Posted by on Mar 31, 2013 in Blog, Hazelwood, Law and Ethics, News, Scholastic Journalism, Teaching, Uncategorized | 0 comments

by Candace and John Bowen

April 1. April Fools.

JEA listservians have carried out a lively discussions on the merits and demerits of publishing April Fools editions. SPLC executive director Frank LoMonte even said to keep his center’s phone number and e-mail address handy if students published such an issue. hazelwoodcolor

Tough decision. Some commercial media publish such pieces. Why not scholastic media?

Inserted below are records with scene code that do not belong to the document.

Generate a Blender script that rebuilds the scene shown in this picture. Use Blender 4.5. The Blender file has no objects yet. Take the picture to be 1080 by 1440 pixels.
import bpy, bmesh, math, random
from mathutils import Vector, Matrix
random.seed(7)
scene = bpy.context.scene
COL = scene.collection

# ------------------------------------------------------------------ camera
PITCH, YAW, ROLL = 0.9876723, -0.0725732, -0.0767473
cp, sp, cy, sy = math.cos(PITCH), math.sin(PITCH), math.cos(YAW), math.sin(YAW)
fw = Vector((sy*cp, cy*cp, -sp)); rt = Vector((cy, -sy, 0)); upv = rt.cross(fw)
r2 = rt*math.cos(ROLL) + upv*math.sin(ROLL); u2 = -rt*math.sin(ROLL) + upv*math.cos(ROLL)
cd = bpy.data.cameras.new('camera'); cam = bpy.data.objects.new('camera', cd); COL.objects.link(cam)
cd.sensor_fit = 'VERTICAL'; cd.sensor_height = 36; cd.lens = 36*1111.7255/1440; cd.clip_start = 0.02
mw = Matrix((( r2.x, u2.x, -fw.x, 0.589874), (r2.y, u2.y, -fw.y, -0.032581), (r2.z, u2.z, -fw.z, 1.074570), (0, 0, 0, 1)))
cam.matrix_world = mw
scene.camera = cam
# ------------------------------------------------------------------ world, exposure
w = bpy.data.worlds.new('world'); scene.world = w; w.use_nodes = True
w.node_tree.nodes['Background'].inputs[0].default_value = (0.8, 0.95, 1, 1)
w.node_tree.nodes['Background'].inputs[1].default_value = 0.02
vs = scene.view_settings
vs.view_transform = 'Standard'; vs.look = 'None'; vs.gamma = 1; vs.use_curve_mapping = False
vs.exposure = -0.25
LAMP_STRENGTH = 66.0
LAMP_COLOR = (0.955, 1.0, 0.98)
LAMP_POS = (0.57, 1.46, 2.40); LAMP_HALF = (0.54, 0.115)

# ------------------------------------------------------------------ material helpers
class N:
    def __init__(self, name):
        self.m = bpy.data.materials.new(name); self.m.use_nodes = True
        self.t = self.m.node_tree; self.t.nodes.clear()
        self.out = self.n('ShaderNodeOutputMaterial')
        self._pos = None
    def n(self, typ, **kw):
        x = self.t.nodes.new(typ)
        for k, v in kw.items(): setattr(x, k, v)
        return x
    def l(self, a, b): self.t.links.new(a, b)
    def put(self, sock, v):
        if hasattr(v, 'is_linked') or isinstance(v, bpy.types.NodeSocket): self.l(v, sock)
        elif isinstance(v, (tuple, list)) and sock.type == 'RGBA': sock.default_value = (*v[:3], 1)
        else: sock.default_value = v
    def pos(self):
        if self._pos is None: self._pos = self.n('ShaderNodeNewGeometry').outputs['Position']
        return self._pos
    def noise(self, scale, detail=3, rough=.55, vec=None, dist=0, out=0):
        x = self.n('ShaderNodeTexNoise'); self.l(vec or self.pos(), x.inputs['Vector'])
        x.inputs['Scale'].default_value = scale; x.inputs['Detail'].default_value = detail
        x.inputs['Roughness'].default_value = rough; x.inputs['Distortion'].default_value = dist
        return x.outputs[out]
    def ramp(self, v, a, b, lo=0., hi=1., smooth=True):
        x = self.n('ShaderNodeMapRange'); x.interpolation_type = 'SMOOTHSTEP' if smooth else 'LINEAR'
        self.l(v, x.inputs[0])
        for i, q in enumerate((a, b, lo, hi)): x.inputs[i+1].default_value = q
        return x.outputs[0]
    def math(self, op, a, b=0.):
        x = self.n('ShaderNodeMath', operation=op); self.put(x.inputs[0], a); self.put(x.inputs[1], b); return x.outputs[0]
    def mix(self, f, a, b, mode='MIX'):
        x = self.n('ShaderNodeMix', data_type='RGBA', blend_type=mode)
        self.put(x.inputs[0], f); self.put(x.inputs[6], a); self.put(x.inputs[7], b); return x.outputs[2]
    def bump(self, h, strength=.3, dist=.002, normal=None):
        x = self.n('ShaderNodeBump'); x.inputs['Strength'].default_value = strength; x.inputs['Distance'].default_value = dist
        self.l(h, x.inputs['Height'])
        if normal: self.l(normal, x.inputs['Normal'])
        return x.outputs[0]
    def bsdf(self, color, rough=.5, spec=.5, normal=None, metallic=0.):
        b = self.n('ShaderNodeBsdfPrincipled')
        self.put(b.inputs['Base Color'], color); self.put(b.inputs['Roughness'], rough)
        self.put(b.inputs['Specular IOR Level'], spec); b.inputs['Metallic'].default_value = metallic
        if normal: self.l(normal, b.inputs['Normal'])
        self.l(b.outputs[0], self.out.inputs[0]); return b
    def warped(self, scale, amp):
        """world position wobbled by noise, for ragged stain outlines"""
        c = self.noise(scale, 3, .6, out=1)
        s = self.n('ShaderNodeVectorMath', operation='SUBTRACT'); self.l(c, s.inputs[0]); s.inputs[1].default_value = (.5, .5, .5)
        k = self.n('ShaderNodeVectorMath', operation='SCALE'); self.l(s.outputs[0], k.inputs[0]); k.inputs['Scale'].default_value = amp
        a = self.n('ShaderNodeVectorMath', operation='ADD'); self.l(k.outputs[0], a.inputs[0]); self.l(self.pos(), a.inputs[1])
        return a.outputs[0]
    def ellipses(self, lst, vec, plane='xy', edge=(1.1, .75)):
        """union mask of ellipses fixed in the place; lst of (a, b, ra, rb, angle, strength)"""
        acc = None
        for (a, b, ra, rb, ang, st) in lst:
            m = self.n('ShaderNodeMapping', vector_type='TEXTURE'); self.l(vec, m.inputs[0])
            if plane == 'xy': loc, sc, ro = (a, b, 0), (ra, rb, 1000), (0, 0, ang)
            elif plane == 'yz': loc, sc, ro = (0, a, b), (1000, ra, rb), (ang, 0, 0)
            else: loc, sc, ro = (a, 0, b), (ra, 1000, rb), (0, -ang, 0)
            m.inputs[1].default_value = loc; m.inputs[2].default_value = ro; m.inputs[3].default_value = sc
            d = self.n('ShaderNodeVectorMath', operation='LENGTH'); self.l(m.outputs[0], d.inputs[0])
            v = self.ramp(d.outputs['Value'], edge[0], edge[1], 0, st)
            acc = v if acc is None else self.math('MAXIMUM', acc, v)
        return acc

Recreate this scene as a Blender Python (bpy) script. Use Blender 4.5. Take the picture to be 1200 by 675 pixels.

We think there are two core reasons for not publishing an April Fools issue:

• The information is known to be false. We spend the rest of the school year developing our credibility over controversy and defending students’ rights and obligation to print the truth. Then in one day we throw caution to the wind and go with information that is not only untrue but even could be taken to be misleading.
 We give others the right to know what is coming. Prior review. Prior approval. We do this, in some cases, with the best of intentions, so sources will not be caught unaware, and to make sure information is not too far out of line. We might even mix the untrue with the true, hoping our audiences can tell the difference. This scares us. We, including those of us carrying out JEA’s official position, argue and rant daily about the educational dangers of prior review. So in this case we want to say, here, check it out ahead of time? What will we say to those, now used to prior review, when they ask for it on something of substance?

Various journalism experts stress that ethical journalists do not add  what is not there.

That includes making up information that is not true, or real.

Think about what you want your brand, your reputation, to be.  Stick to credible journalism.

Modified and reposted from an original piece March 2, 2010.